WORK TO BE COMPLETED: Output a verbatim copy of the data, cut off after the line that contains "COL = SC.collection".
* start SUPPLIED ENTRIES *
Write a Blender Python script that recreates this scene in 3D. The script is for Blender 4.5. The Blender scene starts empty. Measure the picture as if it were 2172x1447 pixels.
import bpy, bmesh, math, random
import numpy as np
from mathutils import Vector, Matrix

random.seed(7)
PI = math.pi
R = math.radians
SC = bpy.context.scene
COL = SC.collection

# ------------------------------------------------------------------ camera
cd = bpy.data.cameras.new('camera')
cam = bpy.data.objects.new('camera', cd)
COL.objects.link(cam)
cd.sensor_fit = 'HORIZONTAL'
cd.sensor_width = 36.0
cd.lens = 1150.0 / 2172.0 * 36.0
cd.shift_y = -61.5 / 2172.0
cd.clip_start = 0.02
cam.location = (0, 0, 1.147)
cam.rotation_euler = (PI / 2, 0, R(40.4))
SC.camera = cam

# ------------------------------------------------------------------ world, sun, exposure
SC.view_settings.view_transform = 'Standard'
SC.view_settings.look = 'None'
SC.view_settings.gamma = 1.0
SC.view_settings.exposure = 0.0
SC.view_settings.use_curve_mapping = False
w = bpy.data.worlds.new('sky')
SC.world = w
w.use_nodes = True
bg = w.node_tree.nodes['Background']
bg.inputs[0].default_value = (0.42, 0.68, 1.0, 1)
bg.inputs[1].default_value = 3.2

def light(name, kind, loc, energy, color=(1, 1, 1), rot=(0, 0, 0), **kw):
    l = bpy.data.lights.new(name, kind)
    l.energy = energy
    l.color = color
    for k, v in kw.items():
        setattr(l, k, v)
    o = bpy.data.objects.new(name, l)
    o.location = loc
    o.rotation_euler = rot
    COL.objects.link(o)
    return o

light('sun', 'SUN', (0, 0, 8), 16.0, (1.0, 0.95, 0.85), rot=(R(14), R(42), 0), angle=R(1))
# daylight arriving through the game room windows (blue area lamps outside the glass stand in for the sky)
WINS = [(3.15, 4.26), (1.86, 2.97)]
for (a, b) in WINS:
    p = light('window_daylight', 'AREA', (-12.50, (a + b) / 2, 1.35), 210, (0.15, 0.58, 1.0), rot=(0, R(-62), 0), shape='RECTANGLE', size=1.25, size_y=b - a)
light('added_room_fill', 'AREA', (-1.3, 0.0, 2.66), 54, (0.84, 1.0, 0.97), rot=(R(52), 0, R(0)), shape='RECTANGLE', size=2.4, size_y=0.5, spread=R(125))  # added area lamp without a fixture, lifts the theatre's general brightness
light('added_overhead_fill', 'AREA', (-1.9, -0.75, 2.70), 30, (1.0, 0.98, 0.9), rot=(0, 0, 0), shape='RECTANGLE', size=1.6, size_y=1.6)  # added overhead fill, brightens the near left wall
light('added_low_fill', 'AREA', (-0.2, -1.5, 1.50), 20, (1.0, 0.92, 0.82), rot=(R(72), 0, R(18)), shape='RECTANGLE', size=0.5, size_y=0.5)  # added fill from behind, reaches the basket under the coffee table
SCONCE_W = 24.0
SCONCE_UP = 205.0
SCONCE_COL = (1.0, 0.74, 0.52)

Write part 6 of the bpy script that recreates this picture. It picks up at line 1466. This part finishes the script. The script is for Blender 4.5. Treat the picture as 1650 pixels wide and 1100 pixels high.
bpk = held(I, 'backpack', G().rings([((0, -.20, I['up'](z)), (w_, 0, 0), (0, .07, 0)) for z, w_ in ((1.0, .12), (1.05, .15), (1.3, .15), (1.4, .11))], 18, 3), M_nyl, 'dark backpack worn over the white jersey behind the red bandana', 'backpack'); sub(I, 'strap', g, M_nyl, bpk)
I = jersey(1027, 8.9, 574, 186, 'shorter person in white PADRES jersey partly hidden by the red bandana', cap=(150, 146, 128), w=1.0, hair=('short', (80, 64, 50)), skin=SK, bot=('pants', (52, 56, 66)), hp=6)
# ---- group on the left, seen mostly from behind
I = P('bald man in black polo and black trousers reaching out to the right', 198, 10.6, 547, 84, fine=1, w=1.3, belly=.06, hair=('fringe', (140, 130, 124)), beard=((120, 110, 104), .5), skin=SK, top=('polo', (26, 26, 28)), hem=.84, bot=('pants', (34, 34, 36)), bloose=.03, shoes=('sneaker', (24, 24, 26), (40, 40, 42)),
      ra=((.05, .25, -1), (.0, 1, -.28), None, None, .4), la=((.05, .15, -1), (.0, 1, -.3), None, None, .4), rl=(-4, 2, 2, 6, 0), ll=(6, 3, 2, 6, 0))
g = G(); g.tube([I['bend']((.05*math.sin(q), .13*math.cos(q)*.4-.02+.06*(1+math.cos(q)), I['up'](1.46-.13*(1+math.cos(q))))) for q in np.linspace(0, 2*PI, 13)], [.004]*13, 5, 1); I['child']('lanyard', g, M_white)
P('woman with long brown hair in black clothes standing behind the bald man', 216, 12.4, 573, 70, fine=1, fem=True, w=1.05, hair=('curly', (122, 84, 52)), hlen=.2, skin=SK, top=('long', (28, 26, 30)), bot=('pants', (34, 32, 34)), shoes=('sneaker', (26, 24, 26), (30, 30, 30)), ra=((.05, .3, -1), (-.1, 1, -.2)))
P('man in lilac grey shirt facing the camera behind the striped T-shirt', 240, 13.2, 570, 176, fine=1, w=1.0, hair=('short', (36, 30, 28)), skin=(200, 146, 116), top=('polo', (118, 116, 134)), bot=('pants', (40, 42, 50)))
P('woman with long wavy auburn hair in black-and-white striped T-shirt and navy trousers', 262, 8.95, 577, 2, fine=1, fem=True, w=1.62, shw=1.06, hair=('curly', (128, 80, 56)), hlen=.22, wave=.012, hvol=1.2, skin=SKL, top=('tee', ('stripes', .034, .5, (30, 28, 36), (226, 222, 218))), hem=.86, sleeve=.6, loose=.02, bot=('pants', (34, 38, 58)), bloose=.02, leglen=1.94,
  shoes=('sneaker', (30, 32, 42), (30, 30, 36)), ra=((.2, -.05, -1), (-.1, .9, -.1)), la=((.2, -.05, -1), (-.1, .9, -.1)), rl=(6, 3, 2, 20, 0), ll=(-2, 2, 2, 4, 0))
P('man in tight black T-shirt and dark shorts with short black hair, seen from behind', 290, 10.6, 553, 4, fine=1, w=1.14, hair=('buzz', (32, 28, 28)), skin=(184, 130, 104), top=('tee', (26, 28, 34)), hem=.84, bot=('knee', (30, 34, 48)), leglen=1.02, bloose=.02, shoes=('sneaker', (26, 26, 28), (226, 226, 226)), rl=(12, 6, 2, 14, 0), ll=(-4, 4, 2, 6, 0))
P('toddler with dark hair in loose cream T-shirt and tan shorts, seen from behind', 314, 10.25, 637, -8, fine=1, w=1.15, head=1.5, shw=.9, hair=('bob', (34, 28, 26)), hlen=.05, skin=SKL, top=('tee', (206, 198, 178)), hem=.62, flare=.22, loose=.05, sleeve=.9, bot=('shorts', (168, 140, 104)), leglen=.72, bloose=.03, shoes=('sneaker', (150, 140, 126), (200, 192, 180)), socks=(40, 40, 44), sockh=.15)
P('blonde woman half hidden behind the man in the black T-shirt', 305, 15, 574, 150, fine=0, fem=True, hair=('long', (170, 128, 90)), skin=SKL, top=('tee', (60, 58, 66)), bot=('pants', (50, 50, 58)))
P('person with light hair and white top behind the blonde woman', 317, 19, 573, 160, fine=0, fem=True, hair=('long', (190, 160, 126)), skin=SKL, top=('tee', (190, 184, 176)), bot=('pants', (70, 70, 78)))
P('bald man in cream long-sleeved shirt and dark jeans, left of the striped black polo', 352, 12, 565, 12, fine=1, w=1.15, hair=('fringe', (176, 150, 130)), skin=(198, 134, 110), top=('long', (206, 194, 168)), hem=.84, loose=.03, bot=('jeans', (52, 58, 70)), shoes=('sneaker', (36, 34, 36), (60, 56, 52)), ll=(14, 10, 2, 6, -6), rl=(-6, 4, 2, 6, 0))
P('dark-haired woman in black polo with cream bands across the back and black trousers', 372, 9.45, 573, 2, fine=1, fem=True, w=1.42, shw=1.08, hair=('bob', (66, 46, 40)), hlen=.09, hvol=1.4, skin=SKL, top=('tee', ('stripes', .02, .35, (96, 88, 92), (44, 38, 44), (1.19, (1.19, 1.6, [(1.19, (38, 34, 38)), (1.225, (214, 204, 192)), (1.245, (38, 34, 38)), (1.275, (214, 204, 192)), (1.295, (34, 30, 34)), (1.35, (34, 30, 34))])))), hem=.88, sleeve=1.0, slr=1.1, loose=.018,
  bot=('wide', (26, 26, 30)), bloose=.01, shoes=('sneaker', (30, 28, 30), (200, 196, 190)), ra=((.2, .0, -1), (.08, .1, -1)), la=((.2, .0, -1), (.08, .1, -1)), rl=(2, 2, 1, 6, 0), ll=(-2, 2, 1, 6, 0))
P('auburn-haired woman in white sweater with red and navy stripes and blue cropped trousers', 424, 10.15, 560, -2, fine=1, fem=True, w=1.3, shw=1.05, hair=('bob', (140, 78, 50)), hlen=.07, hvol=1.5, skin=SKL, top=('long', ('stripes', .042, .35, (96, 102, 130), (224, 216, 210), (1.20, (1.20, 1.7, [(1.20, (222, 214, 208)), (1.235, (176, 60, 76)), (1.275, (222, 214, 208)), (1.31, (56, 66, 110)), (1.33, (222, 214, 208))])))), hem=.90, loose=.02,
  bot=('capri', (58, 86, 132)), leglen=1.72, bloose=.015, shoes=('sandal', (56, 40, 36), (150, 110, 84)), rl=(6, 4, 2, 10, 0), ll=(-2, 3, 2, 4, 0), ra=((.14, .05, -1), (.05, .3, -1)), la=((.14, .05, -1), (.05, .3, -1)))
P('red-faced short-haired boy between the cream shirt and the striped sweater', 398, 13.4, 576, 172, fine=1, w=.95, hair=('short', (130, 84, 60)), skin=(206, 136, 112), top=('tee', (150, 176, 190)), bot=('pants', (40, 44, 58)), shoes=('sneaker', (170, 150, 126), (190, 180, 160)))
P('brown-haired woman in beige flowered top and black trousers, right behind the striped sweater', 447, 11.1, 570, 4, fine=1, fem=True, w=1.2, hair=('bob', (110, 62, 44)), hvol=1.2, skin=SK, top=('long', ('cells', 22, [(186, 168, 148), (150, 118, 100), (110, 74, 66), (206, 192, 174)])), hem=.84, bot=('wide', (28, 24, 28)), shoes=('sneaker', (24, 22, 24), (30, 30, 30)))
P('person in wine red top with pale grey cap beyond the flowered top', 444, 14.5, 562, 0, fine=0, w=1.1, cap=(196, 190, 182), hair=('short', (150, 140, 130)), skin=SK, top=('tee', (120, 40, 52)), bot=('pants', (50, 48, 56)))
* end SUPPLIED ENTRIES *
WRITTEN ANSWER:
Write a Blender Python script that recreates this scene in 3D. The script is for Blender 4.5. The Blender scene starts empty. Measure the picture as if it were 2172x1447 pixels.
import bpy, bmesh, math, random
import numpy as np
from mathutils import Vector, Matrix

random.seed(7)
PI = math.pi
R = math.radians
SC = bpy.context.scene
COL = SC.collection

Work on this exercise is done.